### Supplied material:
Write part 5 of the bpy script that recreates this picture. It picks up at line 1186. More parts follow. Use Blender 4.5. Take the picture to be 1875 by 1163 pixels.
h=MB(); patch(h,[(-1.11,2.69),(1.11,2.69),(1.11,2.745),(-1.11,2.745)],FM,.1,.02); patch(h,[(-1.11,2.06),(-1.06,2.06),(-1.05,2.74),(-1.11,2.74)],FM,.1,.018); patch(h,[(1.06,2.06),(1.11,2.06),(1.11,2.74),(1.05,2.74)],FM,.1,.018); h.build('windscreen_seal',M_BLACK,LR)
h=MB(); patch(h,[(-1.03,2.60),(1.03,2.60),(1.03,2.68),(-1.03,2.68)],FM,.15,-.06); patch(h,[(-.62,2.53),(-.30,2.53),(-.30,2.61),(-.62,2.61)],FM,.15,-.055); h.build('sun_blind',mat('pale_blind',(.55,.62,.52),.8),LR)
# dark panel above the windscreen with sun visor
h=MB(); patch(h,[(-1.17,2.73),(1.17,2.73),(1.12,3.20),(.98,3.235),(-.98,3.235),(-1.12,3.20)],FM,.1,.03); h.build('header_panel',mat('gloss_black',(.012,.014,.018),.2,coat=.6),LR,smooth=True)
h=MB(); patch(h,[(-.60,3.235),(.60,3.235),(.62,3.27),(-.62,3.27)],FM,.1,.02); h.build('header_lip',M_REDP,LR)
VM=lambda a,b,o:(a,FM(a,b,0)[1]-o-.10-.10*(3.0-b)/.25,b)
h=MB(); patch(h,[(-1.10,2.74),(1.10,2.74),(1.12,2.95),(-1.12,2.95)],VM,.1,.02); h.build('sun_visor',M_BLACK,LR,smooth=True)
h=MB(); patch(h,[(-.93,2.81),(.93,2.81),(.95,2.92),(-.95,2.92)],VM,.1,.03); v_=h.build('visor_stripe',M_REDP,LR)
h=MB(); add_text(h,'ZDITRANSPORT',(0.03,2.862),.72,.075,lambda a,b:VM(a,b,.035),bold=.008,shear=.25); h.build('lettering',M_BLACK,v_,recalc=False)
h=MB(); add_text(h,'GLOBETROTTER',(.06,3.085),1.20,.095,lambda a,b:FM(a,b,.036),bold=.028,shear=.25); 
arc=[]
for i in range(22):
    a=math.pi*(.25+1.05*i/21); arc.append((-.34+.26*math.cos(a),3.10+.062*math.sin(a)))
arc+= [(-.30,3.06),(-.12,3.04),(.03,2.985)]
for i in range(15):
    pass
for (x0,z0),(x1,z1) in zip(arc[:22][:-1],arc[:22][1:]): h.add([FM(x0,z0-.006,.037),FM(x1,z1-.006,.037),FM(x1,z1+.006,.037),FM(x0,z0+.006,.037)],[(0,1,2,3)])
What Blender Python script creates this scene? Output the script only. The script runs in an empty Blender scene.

### Written problem:
Examine the data above and state how many of its lines contain the word "Blender", with no further remarks.

### Exercise solution:
2